Since last year, the Arizona Health Care Cost Containment System (AHCCCS) has convened parent advocates, DD service providers, health plans, and the Department of Economic Security (DES) to consider timely and necessary improvements to the recently-implemented Parents as Paid Caregiver (PPCG) option, including:- 40-hour cap: Implementing a 40 hour weekly cap per child from parents participating in the PPCG program. This will begin on July 1, 2025.
- Strengthened assessment: Ensure that taxpayer-funded caregiving meets a consistent standard of “extraordinary care”. This will begin on October 1, 2025.
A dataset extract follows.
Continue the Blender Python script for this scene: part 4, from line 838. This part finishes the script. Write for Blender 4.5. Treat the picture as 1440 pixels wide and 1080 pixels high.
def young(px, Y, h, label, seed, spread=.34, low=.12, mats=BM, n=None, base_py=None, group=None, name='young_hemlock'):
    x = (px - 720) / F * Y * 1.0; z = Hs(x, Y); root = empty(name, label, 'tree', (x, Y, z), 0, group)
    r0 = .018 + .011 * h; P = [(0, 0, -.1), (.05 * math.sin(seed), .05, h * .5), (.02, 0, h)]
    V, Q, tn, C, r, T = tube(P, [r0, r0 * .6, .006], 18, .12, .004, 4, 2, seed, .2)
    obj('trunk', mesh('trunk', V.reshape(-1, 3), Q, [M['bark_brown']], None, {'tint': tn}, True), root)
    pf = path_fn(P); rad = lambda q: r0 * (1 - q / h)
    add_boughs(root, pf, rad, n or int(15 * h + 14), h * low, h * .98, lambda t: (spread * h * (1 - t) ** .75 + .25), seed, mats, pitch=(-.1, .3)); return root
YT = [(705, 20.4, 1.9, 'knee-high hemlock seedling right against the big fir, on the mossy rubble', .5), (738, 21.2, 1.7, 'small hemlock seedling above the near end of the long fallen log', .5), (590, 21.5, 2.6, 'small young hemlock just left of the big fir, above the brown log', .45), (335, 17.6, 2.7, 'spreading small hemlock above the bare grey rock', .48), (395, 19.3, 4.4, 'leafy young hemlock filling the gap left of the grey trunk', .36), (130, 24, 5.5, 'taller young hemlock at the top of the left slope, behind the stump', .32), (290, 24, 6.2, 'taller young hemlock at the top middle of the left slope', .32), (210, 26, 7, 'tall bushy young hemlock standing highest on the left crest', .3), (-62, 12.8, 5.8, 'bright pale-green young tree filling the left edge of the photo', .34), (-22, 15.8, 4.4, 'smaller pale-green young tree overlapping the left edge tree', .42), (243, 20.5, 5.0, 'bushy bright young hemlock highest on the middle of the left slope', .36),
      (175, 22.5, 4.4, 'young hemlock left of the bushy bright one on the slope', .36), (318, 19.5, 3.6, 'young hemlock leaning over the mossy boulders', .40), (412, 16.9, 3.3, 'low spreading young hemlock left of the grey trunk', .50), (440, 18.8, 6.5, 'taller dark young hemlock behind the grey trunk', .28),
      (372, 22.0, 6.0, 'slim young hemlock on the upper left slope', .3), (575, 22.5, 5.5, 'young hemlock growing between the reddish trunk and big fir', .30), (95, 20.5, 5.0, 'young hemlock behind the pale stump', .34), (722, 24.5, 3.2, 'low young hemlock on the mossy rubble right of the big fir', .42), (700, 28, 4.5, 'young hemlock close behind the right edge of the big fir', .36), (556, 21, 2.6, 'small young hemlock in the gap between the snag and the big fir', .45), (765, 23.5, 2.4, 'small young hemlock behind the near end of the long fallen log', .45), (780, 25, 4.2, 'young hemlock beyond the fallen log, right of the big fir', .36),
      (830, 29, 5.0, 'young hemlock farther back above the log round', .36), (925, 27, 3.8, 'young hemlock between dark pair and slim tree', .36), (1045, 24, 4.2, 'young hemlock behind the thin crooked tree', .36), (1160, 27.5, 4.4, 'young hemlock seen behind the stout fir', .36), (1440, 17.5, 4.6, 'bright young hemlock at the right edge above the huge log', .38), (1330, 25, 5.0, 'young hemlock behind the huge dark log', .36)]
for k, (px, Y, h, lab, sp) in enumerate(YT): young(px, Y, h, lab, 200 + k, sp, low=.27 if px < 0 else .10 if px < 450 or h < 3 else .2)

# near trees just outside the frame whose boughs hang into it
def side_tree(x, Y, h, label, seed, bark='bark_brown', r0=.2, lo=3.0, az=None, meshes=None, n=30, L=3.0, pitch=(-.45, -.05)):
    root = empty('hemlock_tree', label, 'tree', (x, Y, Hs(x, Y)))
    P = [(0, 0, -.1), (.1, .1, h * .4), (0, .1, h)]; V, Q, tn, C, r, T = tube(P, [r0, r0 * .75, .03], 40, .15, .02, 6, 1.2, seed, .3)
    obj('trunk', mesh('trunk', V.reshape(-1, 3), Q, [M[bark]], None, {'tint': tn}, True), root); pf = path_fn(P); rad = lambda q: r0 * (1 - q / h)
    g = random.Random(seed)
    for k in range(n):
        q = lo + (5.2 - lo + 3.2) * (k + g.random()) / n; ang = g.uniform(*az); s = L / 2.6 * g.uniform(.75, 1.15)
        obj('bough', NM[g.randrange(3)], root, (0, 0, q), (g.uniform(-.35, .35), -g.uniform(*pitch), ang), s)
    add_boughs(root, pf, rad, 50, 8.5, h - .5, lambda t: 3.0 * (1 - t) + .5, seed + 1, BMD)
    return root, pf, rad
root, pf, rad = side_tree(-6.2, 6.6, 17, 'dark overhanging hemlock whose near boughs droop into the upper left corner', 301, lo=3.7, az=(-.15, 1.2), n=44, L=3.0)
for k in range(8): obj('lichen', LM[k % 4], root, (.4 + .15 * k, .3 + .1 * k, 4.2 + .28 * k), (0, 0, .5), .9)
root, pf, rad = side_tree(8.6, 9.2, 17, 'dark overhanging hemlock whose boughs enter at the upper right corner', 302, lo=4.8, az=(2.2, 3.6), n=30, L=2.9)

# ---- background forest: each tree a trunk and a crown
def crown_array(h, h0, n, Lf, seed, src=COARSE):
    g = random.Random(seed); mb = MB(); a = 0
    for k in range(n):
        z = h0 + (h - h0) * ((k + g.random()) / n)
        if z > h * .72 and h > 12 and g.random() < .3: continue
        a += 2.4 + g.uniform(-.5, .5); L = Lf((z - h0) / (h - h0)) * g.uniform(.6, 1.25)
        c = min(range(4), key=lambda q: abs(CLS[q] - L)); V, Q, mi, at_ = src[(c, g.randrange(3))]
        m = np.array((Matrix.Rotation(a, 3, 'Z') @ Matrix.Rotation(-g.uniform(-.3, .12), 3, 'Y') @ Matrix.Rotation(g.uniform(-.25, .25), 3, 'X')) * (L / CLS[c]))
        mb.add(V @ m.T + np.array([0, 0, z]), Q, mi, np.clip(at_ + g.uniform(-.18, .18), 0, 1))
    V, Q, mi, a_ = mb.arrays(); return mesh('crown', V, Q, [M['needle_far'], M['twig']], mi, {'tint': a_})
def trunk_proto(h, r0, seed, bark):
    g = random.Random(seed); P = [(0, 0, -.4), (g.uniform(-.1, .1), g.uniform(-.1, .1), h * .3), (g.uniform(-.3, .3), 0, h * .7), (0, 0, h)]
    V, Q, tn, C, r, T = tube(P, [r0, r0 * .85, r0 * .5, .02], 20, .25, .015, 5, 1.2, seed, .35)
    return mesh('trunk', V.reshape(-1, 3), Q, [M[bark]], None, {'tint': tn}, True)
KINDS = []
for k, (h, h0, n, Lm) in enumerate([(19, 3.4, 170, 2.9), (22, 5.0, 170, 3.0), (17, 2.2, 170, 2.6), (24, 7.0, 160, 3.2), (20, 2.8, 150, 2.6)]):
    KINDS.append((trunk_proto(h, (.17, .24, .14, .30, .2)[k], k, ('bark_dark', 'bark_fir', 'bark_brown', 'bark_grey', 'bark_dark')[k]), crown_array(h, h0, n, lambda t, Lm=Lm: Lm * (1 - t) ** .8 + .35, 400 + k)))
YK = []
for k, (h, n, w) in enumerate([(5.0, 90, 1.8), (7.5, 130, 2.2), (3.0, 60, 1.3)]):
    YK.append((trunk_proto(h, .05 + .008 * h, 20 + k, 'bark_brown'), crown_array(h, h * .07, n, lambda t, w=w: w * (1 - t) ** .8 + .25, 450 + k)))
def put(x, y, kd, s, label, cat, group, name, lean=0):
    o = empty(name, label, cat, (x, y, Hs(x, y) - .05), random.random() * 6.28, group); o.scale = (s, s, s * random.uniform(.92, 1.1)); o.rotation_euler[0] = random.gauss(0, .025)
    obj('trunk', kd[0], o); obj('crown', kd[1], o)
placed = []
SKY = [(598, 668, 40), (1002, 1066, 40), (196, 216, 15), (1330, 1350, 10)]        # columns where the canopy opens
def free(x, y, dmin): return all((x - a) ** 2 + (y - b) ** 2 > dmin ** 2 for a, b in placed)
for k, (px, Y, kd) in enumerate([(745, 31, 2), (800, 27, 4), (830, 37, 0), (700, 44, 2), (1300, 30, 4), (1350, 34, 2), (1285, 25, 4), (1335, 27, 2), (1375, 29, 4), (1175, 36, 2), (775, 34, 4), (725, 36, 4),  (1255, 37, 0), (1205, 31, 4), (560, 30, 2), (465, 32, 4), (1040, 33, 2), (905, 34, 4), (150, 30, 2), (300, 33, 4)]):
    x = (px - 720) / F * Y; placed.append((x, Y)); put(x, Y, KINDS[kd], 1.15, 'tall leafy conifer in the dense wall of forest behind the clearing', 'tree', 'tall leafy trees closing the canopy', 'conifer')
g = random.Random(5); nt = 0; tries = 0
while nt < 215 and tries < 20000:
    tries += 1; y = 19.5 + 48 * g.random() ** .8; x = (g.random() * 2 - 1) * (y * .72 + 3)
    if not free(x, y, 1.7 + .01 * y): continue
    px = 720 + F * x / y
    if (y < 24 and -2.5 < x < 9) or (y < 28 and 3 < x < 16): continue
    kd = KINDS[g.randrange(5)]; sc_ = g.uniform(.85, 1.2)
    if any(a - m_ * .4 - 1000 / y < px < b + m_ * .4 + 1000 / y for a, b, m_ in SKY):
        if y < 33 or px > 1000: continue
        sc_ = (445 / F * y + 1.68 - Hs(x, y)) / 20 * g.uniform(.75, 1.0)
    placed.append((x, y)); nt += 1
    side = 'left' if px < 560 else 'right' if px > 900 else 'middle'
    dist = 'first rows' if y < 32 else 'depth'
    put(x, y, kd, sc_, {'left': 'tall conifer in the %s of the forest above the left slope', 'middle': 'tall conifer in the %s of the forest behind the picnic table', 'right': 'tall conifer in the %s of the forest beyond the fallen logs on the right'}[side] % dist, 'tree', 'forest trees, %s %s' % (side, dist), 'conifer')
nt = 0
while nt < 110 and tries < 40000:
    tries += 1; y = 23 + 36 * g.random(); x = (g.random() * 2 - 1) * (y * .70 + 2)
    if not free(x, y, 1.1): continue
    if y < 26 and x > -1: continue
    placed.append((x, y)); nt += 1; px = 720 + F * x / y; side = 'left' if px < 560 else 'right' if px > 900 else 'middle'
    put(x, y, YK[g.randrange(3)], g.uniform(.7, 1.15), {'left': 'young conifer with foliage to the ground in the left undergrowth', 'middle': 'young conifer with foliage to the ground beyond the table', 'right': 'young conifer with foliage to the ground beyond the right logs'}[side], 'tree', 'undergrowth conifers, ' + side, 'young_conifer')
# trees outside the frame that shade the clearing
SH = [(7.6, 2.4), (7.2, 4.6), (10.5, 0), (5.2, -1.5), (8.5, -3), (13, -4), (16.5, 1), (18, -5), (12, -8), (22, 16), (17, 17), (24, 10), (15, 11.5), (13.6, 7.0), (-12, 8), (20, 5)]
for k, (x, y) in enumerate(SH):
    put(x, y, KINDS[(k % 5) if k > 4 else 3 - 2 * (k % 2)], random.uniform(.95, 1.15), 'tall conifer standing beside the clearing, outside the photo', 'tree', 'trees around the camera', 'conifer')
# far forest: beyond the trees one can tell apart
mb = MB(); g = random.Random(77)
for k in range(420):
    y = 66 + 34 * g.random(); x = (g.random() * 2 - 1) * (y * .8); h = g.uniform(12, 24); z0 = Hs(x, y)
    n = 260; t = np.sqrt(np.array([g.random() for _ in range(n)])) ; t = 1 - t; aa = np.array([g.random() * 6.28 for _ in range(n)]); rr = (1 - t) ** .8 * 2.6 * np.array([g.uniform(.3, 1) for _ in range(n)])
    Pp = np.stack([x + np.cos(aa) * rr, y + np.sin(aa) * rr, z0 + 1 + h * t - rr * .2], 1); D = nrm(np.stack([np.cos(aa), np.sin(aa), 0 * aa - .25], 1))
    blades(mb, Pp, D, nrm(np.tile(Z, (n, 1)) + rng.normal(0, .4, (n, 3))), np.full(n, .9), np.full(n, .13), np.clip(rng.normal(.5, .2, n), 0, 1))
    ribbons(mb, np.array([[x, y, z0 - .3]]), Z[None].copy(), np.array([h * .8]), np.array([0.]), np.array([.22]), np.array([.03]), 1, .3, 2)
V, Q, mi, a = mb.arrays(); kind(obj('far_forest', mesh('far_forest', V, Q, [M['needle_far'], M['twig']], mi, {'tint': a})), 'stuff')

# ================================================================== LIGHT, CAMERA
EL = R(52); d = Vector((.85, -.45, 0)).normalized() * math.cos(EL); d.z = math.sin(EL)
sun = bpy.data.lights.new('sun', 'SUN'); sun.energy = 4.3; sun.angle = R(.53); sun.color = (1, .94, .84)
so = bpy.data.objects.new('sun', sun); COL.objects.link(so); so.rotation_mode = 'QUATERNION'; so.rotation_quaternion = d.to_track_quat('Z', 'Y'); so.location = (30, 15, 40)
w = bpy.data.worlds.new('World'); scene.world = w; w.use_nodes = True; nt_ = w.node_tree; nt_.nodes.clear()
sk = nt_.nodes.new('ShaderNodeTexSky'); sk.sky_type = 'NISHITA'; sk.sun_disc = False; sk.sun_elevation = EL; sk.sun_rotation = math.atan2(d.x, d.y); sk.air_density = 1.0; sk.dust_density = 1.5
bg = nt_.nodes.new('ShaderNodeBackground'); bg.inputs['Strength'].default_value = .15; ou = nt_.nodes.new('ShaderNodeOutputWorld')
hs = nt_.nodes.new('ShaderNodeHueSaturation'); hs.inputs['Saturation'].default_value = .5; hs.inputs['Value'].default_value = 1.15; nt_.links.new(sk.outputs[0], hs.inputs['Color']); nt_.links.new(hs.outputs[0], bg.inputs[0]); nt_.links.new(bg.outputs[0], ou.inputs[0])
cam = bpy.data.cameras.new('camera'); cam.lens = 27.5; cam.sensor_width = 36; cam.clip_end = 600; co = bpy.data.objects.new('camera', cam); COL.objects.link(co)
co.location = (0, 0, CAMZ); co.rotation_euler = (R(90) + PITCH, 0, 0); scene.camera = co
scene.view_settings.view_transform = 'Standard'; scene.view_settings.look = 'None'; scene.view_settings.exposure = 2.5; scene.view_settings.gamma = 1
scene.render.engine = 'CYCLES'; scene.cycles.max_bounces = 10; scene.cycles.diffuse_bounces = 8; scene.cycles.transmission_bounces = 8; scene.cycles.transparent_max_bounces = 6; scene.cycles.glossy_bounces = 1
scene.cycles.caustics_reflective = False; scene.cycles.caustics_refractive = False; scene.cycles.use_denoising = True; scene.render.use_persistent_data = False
- Accountability in billing: New billing tags through Electronic Visit Verification (EVV) will be available when a parent is providing a service as opposed to another paid caregiver. This will improve data availability on utilization and trends for forecasting. This will begin on July 1, 2025.
Despite Republicans lying to their constituents about supplemental funding bills, they are a routine and ordinary part of budgeting. Under Governor Ducey, the below supplementals were included in prior year budgets: FY16: $26,000,000 FY17: $117,319,400 FY18: $35,565,700 FY19: $16,427,100 FY20: $48,950,900 FY21: $67,381,900 FY22: $463,090,100 FY23: $691,198,000
Additionally, a $274.8 million supplemental for ESA entitlements was approved in the FY24 budget. In the upcoming Fiscal Year, Republican lawmakers will need to pass a $48.4 million supplemental for the ESA entitlement program. Despite their objections to funding services for Arizonans with disabilities, Republican lawmakers have indicated they will pass the ESA supplemental without including any common sense guardrails for the entitlement program.